Let’s consider for a second how the election of a President Trump would play out for Europe financially. The US is still the world’s largest economy and is especially important in financial and service sector economic development, meaning the advanced economies of Europe are intrinsically tied to our own. There’s no doubt world stock-markets would collapse with a Donald Trump presidency: at the very thought of his nomination, the FTSE 100 fell 50 points following his Super Tuesday success. Few have faith that his leadership would offer stability, so a Donald Trump presidency would bring economic turmoil for Europe.

Donald Trump is strong, though, right? He’ll secure the world: the US will get tired of winning because he’ll win so much. That, or his foreign policy agenda will spell disaster. Trump has praised Putin as a strong leader, saying he would “get along well with” the Russian leader: hardly a stabilising force in a militarising Europe.
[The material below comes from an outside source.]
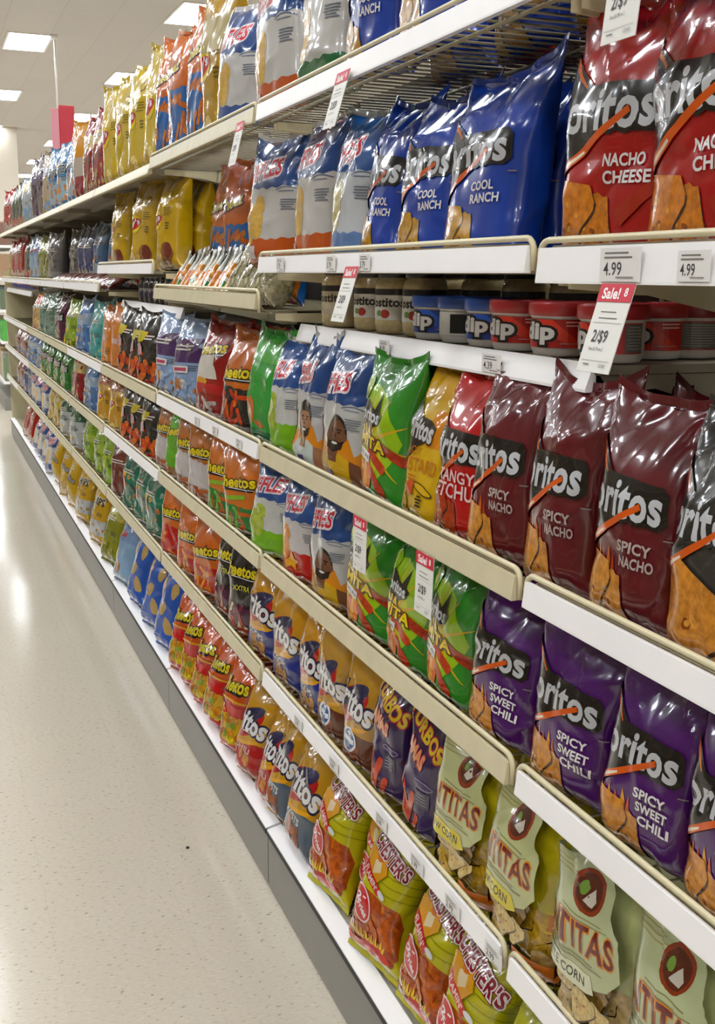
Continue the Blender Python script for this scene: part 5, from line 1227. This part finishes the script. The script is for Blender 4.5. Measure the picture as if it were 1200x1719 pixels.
JARS = [
    ('queso_jar', 'jar_big', None, 0.875, 2.331, 44, 'large pale queso jar without neighbours at the shelf end'),
    ('queso_jar', 'jar', None, 0.885, 2.168, 40, 'queso jar with black lettering, next to the large pale jar'),
    ('queso_jar', 'jar', None, 0.878, 2.034, 44, 'queso jar with black lettering, second from the large pale jar'),
    ('queso_jar', 'jar', None, 0.89, 1.927, 44, 'queso jar with black lettering beside the blue dip tubs'),
    ('dip_tub', 'blue', None, 0.872, 1.829, 44, 'blue dip tub beside the queso jars'),
    ('dip_tub', 'blue_b', None, 0.874, 1.725, 0, 'blue lidded dip tub turned to show its barcode'),
    ('dip_tub', 'blue', None, 0.868, 1.610, 44, 'blue dip tub next to the red dip tubs'),
    ('dip_tub', 'red', None, 0.866, 1.521, 44, 'red dip tub beside the blue dip tubs'),
    ('dip_tub', 'red', None, 0.866, 1.399, 40, 'red dip tub with white lettering, second from the blue tubs'),
    ('dip_tub', 'red', None, 0.868, 1.273, 4, 'red dip tub with grey side panel at the shelf end'),
    ('dip_tub', 'red', None, 0.965, 1.317, 44, 'red dip tub in the second row behind the end tub'),
    ('dip_tub', 'redg', None, 1.03, 1.317, 44, 'red lidded dip tub with grey label deep at the shelf end'),
    ('queso_jar', 'jar', None, .99, 1.400, 10, 'queso jar in the dark second row, first from the red dip tubs'),
    ('queso_jar', 'jar', None, .99, 1.560, 10, 'queso jar in the dark second row, second from the red dip tubs'),
    ('queso_jar', 'jar', None, .99, 1.720, 10, 'queso jar in the dark second row, third from the red dip tubs'),
    ('queso_jar', 'jar', None, .99, 1.880, 10, 'queso jar in the dark second row, fourth from the red dip tubs'),
    ('queso_jar', 'jar', None, .99, 2.040, 10, 'queso jar in the dark second row, fifth from the red dip tubs'),
    ('queso_jar', 'jar', None, .99, 2.200, 10, 'queso jar in the dark second row, sixth from the red dip tubs'),
]
TAGS = [
    (1.035, 1.868, 6, 'sale tag reading 2/$9 under the top shelf, above the red nacho bags', {'red': True}),
    (1.868, 1.872, 17, 'sale tag under the top shelf above the pale ridged bag', {}),
    (2.532, 1.868, 14, 'sale tag under the top shelf beside the orange and blue bags', {}),
    (1.822, 1.545, 17, 'sale tag under the eye-level shelf in front of the queso jars', {}),
    (1.022, 1.523, 17, 'sale tag reading 2/$9 in front of the red dip tubs', {}),
    (1.775, 1.108, 1, 'sale tag hanging in front of the yellow jersey bag, middle basket shelf', {}),
    (1.498, 1.108, 2, 'sale tag hanging in front of the green rolled chip bags, middle basket shelf', {}),
]
LABELS = [
    (1.025, 1.526, '4.99', 'price label above the hanging tag on the red nacho shelf', 0.7035, 0.075, 0.036),
    (0.901, 1.527, '4.99', 'price label on the nacho shelf rail', 0.7035, 0.05, 0.03),
    (1.770, 1.538, '3.79', 'price label on the eye-level rail above the queso jar tag', 0.7035, 0.05, 0.028),
    (1.938, 1.538, '3.79', 'price label on the eye-level rail next to the pale ridged bag', 0.7035, 0.05, 0.028),
    (2.248, 1.538, '3.79', 'price label on the eye-level rail below the orange-bottomed bags', 0.7035, 0.05, 0.028),
    (1.901, 1.388, '4.19', 'price label on the dip shelf rail under the queso jars', 0.7965, 0.05, 0.026),
    (1.481, 1.388, '4.39', 'price label on the dip shelf rail under the blue tubs', 0.7965, 0.06, 0.028),
    (2.140, 0.558, '2.99', 'price label on the lowest basket rail, first from the gold and red bags', 0.7035, 0.05, 0.026),
    (1.913, 0.558, '2.99', 'price label on the lowest basket rail, second from the gold and red bags', 0.7035, 0.05, 0.026),
    (1.665, 0.558, '2.99', 'price label on the lowest basket rail, third from the gold and red bags', 0.7035, 0.05, 0.026),
    (1.510, 0.558, '2.99', 'price label on the lowest basket rail, fourth from the gold and red bags', 0.7035, 0.05, 0.026),
    (1.376, 0.558, '2.99', 'price label on the lowest basket rail, fifth from the gold and red bags', 0.7035, 0.05, 0.026),
    (1.242, 0.558, '2.99', 'price label on the lowest basket rail, sixth from the gold and red bags', 0.7035, 0.05, 0.026),
    (3.049, 1.109, '3.49', 'price label on the upper basket rail, first from the pale blue puff bags', 0.7035, 0.05, 0.026),
    (2.840, 1.109, '3.49', 'price label on the upper basket rail, second from the pale blue puff bags', 0.7035, 0.05, 0.026),
    (2.599, 1.109, '3.49', 'price label on the upper basket rail, third from the pale blue puff bags', 0.7035, 0.05, 0.026),
]

# ------------------------------------------------------------------ bags on the shelves
TIER = {'R0a': 'first section of top shelf', 'R0b': 'first section, middle of top shelf', 'R0c': 'first section, back of top shelf', 'R1': 'top shelf', 'R2': 'eye-level shelf', 'R4': 'upper basket shelf', 'R5': 'middle basket shelf', 'R6': 'lowest basket shelf', 'R7': 'bottom deck'}
used = {}
def put_bag(key, x, y, z, lean=4., yaw=0., roll=0., sy=1., sz=1., k=0, sx=1., both=False):
    d = DES[key]; body, top, bot = d.get(k)
    o = empty(d.name, (x, y, z)); o.rotation_euler = (R(roll), R(lean), R(yaw)); o.scale = (sx, sy, sz)
    for n, me in (('film_body', body), ('top_seal', top)) + ((('bottom_seal', bot),) if both else ()):
        c = bpy.data.objects.new(n, me); C.objects.link(c); c.parent = o
    return o

def ordinal(i): return ORD[i]
seen = set()
def label_row(tier, items, where=None):
    """items: (object, key) in order along the shelf; says which one each is by its neighbours"""
    runs = []
    for o, k in items:
        if runs and runs[-1][0] == k: runs[-1][1].append(o)
        else: runs.append((k, [o]))
    count = {}
    for k, os_ in runs: count[k] = count.get(k, 0)+len(os_)
    for i, (k, os_) in enumerate(runs):
        d = DES[k]
        prev = DES[runs[i-1][0]].short if i else None; nxt = DES[runs[i+1][0]].short if i+1 < len(runs) else None
        for j, o in enumerate(os_):
            if count[k] == 1: cl = ''
            elif prev: cl = f', beside the {prev}' if j == 0 else f', {ordinal(j)} from the {prev}'
            elif nxt:
                q = len(os_)-1-j; cl = f', beside the {nxt}' if q == 0 else f', {ordinal(q)} from the {nxt}'
            else: cl = f', {ordinal(j)} along'
            lab = f'{d.label} on {tier}{cl}'
            if len(lab.split()) > 16: lab = f'{d.short} on {tier}{cl}'
            if len(lab.split()) > 16: lab = lab.replace(', beside the', ' by').replace(' from the', ' from').replace(' second row,', ' second row')
            if len(lab.split()) > 16: lab = lab.replace(' and ', '-')
            if len(lab.split()) > 16: lab = f'{d.short} on {tier}{cl}'
            if lab in seen: lab = 'further '+lab
            seen.add(lab)
            tag(o, lab, d.cat, f'{d.short}s on the {tier}' if count[k] > 1 else None)

rnd = random.Random(11)
for row, items in BAGS.items():
    objs = []
    for i, (key, x, y, z, lean, yaw, roll, sy, sz, sx) in enumerate(items):
        o = put_bag(key, x, y, z, lean, yaw, roll, sy, sz, i, sx, both=(row == 'R7'))
        objs.append((o, key))
    label_row(TIER[row], objs)
for row, items in SECOND.items():
    objs = [(put_bag(key, x, y, z, lean, yaw, 0, sy, sz, i+1), key) for i, (key, x, y, z, lean, yaw, sy, sz) in enumerate(items)]
    label_row((row[1] != '0')*'second row, '+TIER[row], objs)
for key, x, y, z, lean, yaw, sy, sz, lab in BACKROW:
    o = put_bag(key, x, y, z, lean, yaw, 0, sy, sz, 1); d = DES[key]
    tag(o, lab, d.cat, 'bags standing in the second row')

# seasoning packets in the beige railed shelf
n = 0
for rowi, (x, z, lean) in enumerate(((.745, 1.458, 30), (.79, 1.462, 26), (.835, 1.466, 22))):
    for k in range(14):
        y = 2.80+.062*k+.02*rowi
        key = 'packet_green' if (k+2*rowi) % 3 == 0 else 'packet_orange'
        d = DES[key]; o = put_bag(key, x, y, z, lean, rnd.uniform(-14, -4), rnd.uniform(-4, 4), 1, 1, 0)
        side = ['front', 'middle', 'back'][rowi]
        tag(o, f'{d.label} in the {side} row, {ordinal(k)} from the clear cream bags', 'seasoning packet', f'seasoning packets in the {side} row')
        n += 1
for k in range(5):
    o = put_bag('cream', .755+.008*(k % 2), 2.52+.055*k, 1.462, 24, rnd.uniform(4, 16), 0, .66, 1.08, k)
    tag(o, f'clear cream bag, ' + ('first at the open end of the packet shelf' if k == 0 else f'{ordinal(k)} from the open end of the packet shelf'), 'snack bag', 'clear cream bags beside the packets')
# dark red flat packets lying at the front of the low shelves
for k in range(16):
    y = 4.95+.15*k
    o = put_bag('jerky', .745+.01*(k % 2), y, 1.466, 62, rnd.uniform(-8, 8), rnd.uniform(-3, 3), .8, .8, 0)
    tag(o, f'dark red flat packet on the low shelf, {ordinal(k % 8)} of its {"first" if k < 8 else "second"} section', 'snack packet', 'dark red packets lying on the low shelf')

# dip shelf: queso jars and dip tubs
TUBN = ('tub_body', 'lid', 'label'); JARN = ('jar_glass', 'lid', 'label')
blue, blue_b, redt, redg = tub_parts('2a4c96', '1f3f92'), tub_parts('2a4c96', '1f3f92', back=True), tub_parts('a82a2c', 'b8241f'), tub_parts('8a2426', 'b8241f', grey=True)
jar = jar_parts('cbb886', '15130f', 'dad5c8', 'Tostitos', '26221e', 'a8342c'); jar_big = jar_parts('d0bf92', '15130f', 'c2b79c', 'Tostitos', '3a342c', None, .047, .13)
jar_dark = jar_parts('3a3230', '15130f', '3c3a50', 'DIP', 'a09890', '8a6a6a', .045, .10)
DZ = 1.418
for (nm, parts, names, x, y, rz, lab) in JARS:
    place_set(nm, {'jar': jar, 'jar_big': jar_big, 'blue': blue, 'blue_b': blue_b, 'red': redt, 'redg': redg}[parts], TUBN if nm == 'dip_tub' else JARN, (x, y, DZ), rz, lab, 'dip tub' if nm == 'dip_tub' else 'queso jar', 'dip tubs on the short shelf' if nm == 'dip_tub' else 'queso jars on the short shelf')
for k in range(9):
    place_set('dip_jar', jar_dark, JARN, (.87, 3.75+.1*k, DZ), 8, f'dark dip jar with grey label on the short shelf, {ordinal(k)} from the packet shelf', 'dip jar', 'dark dip jars on the short shelf')
browntub = tub_parts('9a5a3a', '8a4a2c')
for k in range(10):
    place_set('dip_tub', browntub, TUBN, (.82, 8.75+.2*k, 1.396), 0, f'brown dip tub near the far end, {ordinal(k)} along its short shelf', 'dip tub', 'brown dip tubs near the far end')

for a in TAGS: sale_tag(*a[:4], **a[4])
for a in LABELS: price_label(*a)

# ------------------------------------------------------------------ far end of the store
o = empty('aisle_sign', (.86, 7.0, 2.30)); tag(o, 'red aisle sign standing above the far top shelf', 'sign')
m = MB(); m.box((-.03, -.012, 0), (.06, .012, .52), .004)
m.build('sign_panel', paint('red_sign', 'b01a2c', .45), o)
m = MB(); m.box((-.075, -.008, .0), (-.031, .008, .50)); m.build('sign_face', paint('pink_sign_face', 'c8808a', .5), o)
m = MB(); m.box((.062, -.006, -.1), (.085, .006, .44)); m.build('sign_post', M_WHITE, o)
o.location.z = 1.98
m = MB(); m.tube([(0, 0, 0), (0, 0, -.95)], .012, 8); m.lathe([(0, -.06), (.05, -.05), (.05, 0), (0, 0)], 16)
tag(m.build('ceiling_sensor', M_WHITE, None, (1.88, 15.95, CEIL)), 'small white sensor on a thin rod below the ceiling', 'sensor')
# end unit across the cross aisle
M_UNIT = paint('grey_shelf_unit', '8e8a82', .5)
o = empty('shelf_unit', (.80, 13.0, 0)); tag(o, 'grey shelf unit beyond the end of the snack shelves', 'shelf unit')
m = MB(); m.box((.0, 0, 0), (.6, 2.4, .14)); m.build('base', M_KICK, o)
m = MB(); m.box((.56, 0, .14), (.6, 2.4, 2.0)); m.build('back', M_UNIT, o)
for z in (.3, .75, 1.1, 1.45, 1.8):
    m = MB(); m.box((.0, 0, z), (.56, 2.4, z+.03)); m.build('shelf', M_WHITE, o)
cols = ['6a7a58', '9a7a5c', '8a6a4c', 'b8b4aa', '5c6a50', '8a5a4c', 'b09a6a', '7a8aa0', '7a5a4a', 'a8a49c']
cm = {}
for zi, z in enumerate((.33, .78, 1.13, 1.48, 1.83)):
    for k in range(8):
        h = [.36, .25, .27, .27, .28][zi]*(.75+.2*((k*7+zi*3) % 5)/4); hx = cols[(k*3+zi*7) % 10] if not (zi == 1 and k < 3) else '4aa03c'
        if hx not in cm: cm[hx] = paint('carton_'+str(len(cm)), hx, .5, .15, 30)
        q = MB(); q.box((-.11, -.12, 0), (.11, .12, h), .004); q.box((-.112, -.08, h*.45), (-.109, .08, h*.7))
        lv = ['lowest', 'second', 'third', 'fourth', 'top'][zi]
        tag(q.build('carton', cm[hx], None, (.93, 13.15+.29*k, z)), f'small carton on the {lv} shelf of the grey unit, {ordinal(k)} from its near end', 'carton', f'cartons on the {lv} shelf of the grey unit')

# a dark crumb lying on the tiles
m = MB(); m.lathe([(0, 0), (.004, .0005), (.005, .003), (.003, .005), (0, .0055)], 9)
tag(m.build('floor_crumb', M_BLACK, None, (0.572, 2.706, 0)), 'small dark crumb lying alone on the pale floor tiles', 'crumb')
His support from far-right political figures like Jean-Marie Le Pen, who said “if [he] were American, [he] would vote Trump”, is doubly worrying, because his presidency could give those dangerous candidates an even larger spotlight on the international stage, endangering the fragile European Union even more.
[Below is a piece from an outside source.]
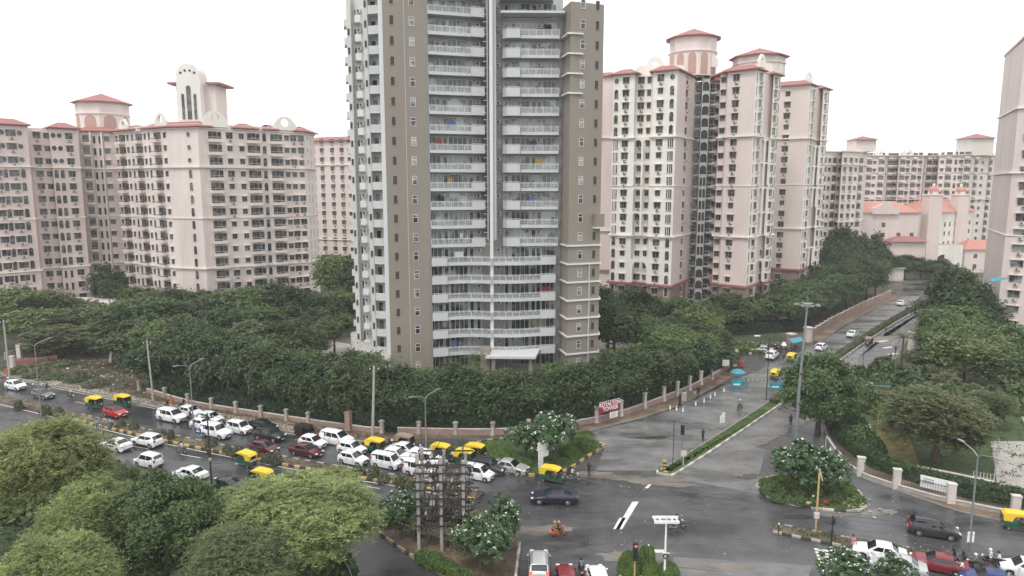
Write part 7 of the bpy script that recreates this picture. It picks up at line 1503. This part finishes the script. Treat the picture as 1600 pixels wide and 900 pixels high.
# T-shaped white board (seen from above/behind)
x,y=G(1038,905); o=thing('direction_board','white T-shaped double overhead board on a white pole at the front island','sign',(x,y,0)); h=ZP(812,y); mb=MB(); mb.tube([(0,0,0),(0,0,h)],[.10,.075],M['white'],10); mb.build('pole',o,True)
mb=MB(); mb.box(-1.05,1.05,-.30,-.22,h-.22,h,M['white']); mb.build('front_panel',o); mb=MB(); mb.box(-1.12,1.05,.22,.30,h-.02,h+.2,M['white']); mb.build('rear_panel',o); mb=MB()
for s in (-.95,-.5,.5,.9): mb.box(s-.05,s+.05,-.22,.22,h-.06,h-.02,M['white'])
mb.box(-1.05,1.05,-.02,.02,h-.08,h-.03,M['white']); mb.build('bracket',o); mb=MB(); mb.tube([(-.25,-.1,h-2.95),(.35,-.1,h-2.95)],.035,M['white'],6); mb.build('crosspiece',o)
ci=thing('wire_coil','black coil of cable hung on the white T-shaped board pole','cable coil',(x,y-.16,h-3.15)); mb=MB(); N_=22
for rr_ in (.20,.23,.17): mb.tube([(rr_*math.cos(2*math.pi*k/N_),-.03*(rr_*50%3),rr_*math.sin(2*math.pi*k/N_)) for k in range(N_+1)],.028,M['trim'],6,cap=False)
mb.build('coil',ci)
x,y=G(1012,902); h=ZP(852,y); o=thing('camera_pole','thin black pole between the red signal and the white T-shaped board','pole',(x,y,0)); mb=MB(); mb.tube([(0,0,0),(0,0,h)],.035,M['iron'],6); mb.build('shaft',o); mb=MB(); mb.sphere((0,0,h),.08,M['white'],8,6); mb.build('finial',o); cable((x,y,h-1.6),(G(1038,905)[0],G(1038,905)[1],ZP(812,G(1038,905)[1])-3.9),.05,'short dark cable strung between the thin black pole and the T-shaped board pole',.015)
x,y=G(1031,889); o=thing('control_cabinet','grey flat control cabinet behind the clipped bushes of the front island','cabinet',(x,y,0)); mb=MB(); mb.rbox((0,0,.9),(.9,.4,1.4),M['concrete'],.03); mb.build('body',o); mb=MB(); mb.box(-.5,.5,-.25,.25,1.62,1.68,M['ac']); mb.build('lid',o)
o=thing('marker_post','short leaning white marker post behind the control cabinet','post',G(1024,873)); mb=MB(); mb.tube([(0,0,0),(-.08,0,.8)],.07,M['white'],8); mb.build('shaft',o)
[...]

As for terrorism, the US is isolated and for the most part much safer than Europe can be from violent extremists, as the tragic events in Belgium and Paris demonstrate. Donald Trump would only make this kind of threat more likely. Hillary Clinton was incorrect in saying Trump was being used in recruitment videos, but he may as well be. His calls for a “total and complete shutdown of Muslims entering the United States” is one of many statements that fuel the so-called Islamic State’s image of the West as unwelcoming and alienating to Muslims. He will make ISIS more dangerous; he will destroy America’s treasured belief of our own morality for a false sense of security; he will damn the world with his short-sighted xenophobia.

Across Europe, governments are grappling with refugee and migration crises, set to grow in the coming months. Will this potential leader of a land once so welcoming of immigrants, adopted home of Albert Einstein, Yoko Ono and Arnold Schwarzenegger set an example for his counterparts in Europe? In his own words, “I will build a great wall – and nobody builds walls better than me, believe me – and I’ll build them very inexpensively. I will build a great, great wall on our southern border, and I will make Mexico pay for that wall. Mark my words.” Perhaps not.

In December, the world struck a deal to mitigate the effects of climate change. Yet, the largest historical carbon polluter still has a major political party denying the science of the deal or the practicality that it could be carried out. Have no doubt, Donald Trump will destroy the advances made by the Obama Administration. This is the same man that tweeted: ‘The concept of global warming was created by and for the Chinese in order to make U.S. manufacturing non-competitive.’ Electing Trump would once again set the world on a catastrophic path, endangering everyone from the Marshallese to the Dutch.

So, should students here be allowed to care about who we in America elect? Absolutely. The US President may be our specific leader, but we expect him or her to lead the world, to side with humanity, civility and science, to push the world in the right direction. Donald Trump would do none of these if elected. The British and everyone else in this world have a vested interest in the US Military not becoming the plaything of an egomaniac, the world financial market not collapsing, immigration debates not becoming a farce, extremism — Islamist and far-right — not growing and the climate not being destroyed. As the US continues to play the most important role in preventing these things, the rest of the world should express their opinions about our choices. Will the conservative media or much of the US agree with me? No. But that shouldn’t stop you.